>> START

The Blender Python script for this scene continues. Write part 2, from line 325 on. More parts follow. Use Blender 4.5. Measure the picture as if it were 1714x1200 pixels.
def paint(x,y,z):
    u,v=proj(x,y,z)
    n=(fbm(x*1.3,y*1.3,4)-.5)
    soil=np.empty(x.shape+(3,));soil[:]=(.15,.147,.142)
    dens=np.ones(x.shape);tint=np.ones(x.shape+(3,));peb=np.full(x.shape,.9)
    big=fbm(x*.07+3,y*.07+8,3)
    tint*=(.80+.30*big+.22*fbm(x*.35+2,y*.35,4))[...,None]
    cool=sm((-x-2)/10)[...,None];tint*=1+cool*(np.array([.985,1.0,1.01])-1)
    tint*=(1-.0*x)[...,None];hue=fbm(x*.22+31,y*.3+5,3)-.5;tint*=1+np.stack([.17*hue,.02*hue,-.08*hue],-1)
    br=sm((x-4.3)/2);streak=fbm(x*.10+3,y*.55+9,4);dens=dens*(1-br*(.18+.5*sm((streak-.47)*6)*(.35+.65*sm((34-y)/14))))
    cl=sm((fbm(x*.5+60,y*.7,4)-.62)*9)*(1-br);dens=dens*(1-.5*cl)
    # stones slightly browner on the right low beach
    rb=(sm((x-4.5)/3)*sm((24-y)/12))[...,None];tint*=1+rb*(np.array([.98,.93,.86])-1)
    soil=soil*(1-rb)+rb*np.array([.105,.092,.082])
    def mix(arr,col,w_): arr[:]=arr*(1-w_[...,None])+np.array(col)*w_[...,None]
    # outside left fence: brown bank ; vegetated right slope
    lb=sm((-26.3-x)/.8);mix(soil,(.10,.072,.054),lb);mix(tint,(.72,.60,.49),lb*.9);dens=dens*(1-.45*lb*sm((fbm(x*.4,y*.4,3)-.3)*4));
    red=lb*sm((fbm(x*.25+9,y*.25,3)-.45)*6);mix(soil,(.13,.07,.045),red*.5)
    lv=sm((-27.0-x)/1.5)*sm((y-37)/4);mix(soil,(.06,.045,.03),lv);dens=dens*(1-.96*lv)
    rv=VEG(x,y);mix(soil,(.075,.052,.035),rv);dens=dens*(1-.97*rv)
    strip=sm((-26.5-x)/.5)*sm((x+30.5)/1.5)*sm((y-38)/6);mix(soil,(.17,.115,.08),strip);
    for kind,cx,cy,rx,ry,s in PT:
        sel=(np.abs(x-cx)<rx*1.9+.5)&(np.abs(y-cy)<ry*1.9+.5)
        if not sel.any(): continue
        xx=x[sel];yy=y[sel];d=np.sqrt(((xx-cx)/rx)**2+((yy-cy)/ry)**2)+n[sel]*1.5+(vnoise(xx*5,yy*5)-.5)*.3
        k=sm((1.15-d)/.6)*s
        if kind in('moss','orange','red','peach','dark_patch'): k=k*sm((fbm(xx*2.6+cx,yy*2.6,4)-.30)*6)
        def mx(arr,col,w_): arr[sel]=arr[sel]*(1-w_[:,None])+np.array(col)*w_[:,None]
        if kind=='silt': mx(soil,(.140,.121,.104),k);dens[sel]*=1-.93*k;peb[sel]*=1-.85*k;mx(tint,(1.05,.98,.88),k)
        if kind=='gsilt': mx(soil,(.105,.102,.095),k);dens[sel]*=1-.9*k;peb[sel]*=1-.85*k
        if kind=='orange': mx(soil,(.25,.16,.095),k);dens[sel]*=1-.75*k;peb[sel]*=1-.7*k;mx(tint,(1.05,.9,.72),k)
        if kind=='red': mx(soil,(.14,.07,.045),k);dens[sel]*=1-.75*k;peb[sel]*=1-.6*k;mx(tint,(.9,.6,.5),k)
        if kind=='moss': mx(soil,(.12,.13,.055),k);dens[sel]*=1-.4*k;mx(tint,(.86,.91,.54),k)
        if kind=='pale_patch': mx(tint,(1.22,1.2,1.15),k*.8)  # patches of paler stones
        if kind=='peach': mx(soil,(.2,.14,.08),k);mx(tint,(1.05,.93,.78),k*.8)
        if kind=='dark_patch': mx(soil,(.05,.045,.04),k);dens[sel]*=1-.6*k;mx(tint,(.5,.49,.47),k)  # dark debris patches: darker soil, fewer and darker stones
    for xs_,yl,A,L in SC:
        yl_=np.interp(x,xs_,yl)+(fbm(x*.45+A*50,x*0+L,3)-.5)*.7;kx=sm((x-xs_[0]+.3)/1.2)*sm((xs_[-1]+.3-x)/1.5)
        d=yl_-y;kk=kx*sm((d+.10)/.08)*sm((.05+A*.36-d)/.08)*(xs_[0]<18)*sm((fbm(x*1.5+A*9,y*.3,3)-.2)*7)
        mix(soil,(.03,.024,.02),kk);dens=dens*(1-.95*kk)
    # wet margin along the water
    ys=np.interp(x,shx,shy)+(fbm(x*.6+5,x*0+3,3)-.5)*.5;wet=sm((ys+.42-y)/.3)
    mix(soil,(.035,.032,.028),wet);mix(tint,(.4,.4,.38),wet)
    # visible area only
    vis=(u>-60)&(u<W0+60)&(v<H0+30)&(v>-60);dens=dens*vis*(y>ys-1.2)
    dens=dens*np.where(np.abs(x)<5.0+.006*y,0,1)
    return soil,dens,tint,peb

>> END

PROBLEM DETAILS: Give the material above again, word for word.

WRITTEN RESPONSE:
The Blender Python script for this scene continues. Write part 2, from line 325 on. More parts follow. Use Blender 4.5. Measure the picture as if it were 1714x1200 pixels.
def paint(x,y,z):
    u,v=proj(x,y,z)
    n=(fbm(x*1.3,y*1.3,4)-.5)
    soil=np.empty(x.shape+(3,));soil[:]=(.15,.147,.142)
    dens=np.ones(x.shape);tint=np.ones(x.shape+(3,));peb=np.full(x.shape,.9)
    big=fbm(x*.07+3,y*.07+8,3)
    tint*=(.80+.30*big+.22*fbm(x*.35+2,y*.35,4))[...,None]
    cool=sm((-x-2)/10)[...,None];tint*=1+cool*(np.array([.985,1.0,1.01])-1)
    tint*=(1-.0*x)[...,None];hue=fbm(x*.22+31,y*.3+5,3)-.5;tint*=1+np.stack([.17*hue,.02*hue,-.08*hue],-1)
    br=sm((x-4.3)/2);streak=fbm(x*.10+3,y*.55+9,4);dens=dens*(1-br*(.18+.5*sm((streak-.47)*6)*(.35+.65*sm((34-y)/14))))
    cl=sm((fbm(x*.5+60,y*.7,4)-.62)*9)*(1-br);dens=dens*(1-.5*cl)
    # stones slightly browner on the right low beach
    rb=(sm((x-4.5)/3)*sm((24-y)/12))[...,None];tint*=1+rb*(np.array([.98,.93,.86])-1)
    soil=soil*(1-rb)+rb*np.array([.105,.092,.082])
    def mix(arr,col,w_): arr[:]=arr*(1-w_[...,None])+np.array(col)*w_[...,None]
    # outside left fence: brown bank ; vegetated right slope
    lb=sm((-26.3-x)/.8);mix(soil,(.10,.072,.054),lb);mix(tint,(.72,.60,.49),lb*.9);dens=dens*(1-.45*lb*sm((fbm(x*.4,y*.4,3)-.3)*4));
    red=lb*sm((fbm(x*.25+9,y*.25,3)-.45)*6);mix(soil,(.13,.07,.045),red*.5)
    lv=sm((-27.0-x)/1.5)*sm((y-37)/4);mix(soil,(.06,.045,.03),lv);dens=dens*(1-.96*lv)
    rv=VEG(x,y);mix(soil,(.075,.052,.035),rv);dens=dens*(1-.97*rv)
    strip=sm((-26.5-x)/.5)*sm((x+30.5)/1.5)*sm((y-38)/6);mix(soil,(.17,.115,.08),strip);
    for kind,cx,cy,rx,ry,s in PT:
        sel=(np.abs(x-cx)<rx*1.9+.5)&(np.abs(y-cy)<ry*1.9+.5)
        if not sel.any(): continue
        xx=x[sel];yy=y[sel];d=np.sqrt(((xx-cx)/rx)**2+((yy-cy)/ry)**2)+n[sel]*1.5+(vnoise(xx*5,yy*5)-.5)*.3
        k=sm((1.15-d)/.6)*s
        if kind in('moss','orange','red','peach','dark_patch'): k=k*sm((fbm(xx*2.6+cx,yy*2.6,4)-.30)*6)
        def mx(arr,col,w_): arr[sel]=arr[sel]*(1-w_[:,None])+np.array(col)*w_[:,None]
        if kind=='silt': mx(soil,(.140,.121,.104),k);dens[sel]*=1-.93*k;peb[sel]*=1-.85*k;mx(tint,(1.05,.98,.88),k)
        if kind=='gsilt': mx(soil,(.105,.102,.095),k);dens[sel]*=1-.9*k;peb[sel]*=1-.85*k
        if kind=='orange': mx(soil,(.25,.16,.095),k);dens[sel]*=1-.75*k;peb[sel]*=1-.7*k;mx(tint,(1.05,.9,.72),k)
        if kind=='red': mx(soil,(.14,.07,.045),k);dens[sel]*=1-.75*k;peb[sel]*=1-.6*k;mx(tint,(.9,.6,.5),k)
        if kind=='moss': mx(soil,(.12,.13,.055),k);dens[sel]*=1-.4*k;mx(tint,(.86,.91,.54),k)
        if kind=='pale_patch': mx(tint,(1.22,1.2,1.15),k*.8)  # patches of paler stones
        if kind=='peach': mx(soil,(.2,.14,.08),k);mx(tint,(1.05,.93,.78),k*.8)
        if kind=='dark_patch': mx(soil,(.05,.045,.04),k);dens[sel]*=1-.6*k;mx(tint,(.5,.49,.47),k)  # dark debris patches: darker soil, fewer and darker stones
    for xs_,yl,A,L in SC:
        yl_=np.interp(x,xs_,yl)+(fbm(x*.45+A*50,x*0+L,3)-.5)*.7;kx=sm((x-xs_[0]+.3)/1.2)*sm((xs_[-1]+.3-x)/1.5)
        d=yl_-y;kk=kx*sm((d+.10)/.08)*sm((.05+A*.36-d)/.08)*(xs_[0]<18)*sm((fbm(x*1.5+A*9,y*.3,3)-.2)*7)
        mix(soil,(.03,.024,.02),kk);dens=dens*(1-.95*kk)
    # wet margin along the water
    ys=np.interp(x,shx,shy)+(fbm(x*.6+5,x*0+3,3)-.5)*.5;wet=sm((ys+.42-y)/.3)
    mix(soil,(.035,.032,.028),wet);mix(tint,(.4,.4,.38),wet)
    # visible area only
    vis=(u>-60)&(u<W0+60)&(v<H0+30)&(v>-60);dens=dens*vis*(y>ys-1.2)
    dens=dens*np.where(np.abs(x)<5.0+.006*y,0,1)
    return soil,dens,tint,peb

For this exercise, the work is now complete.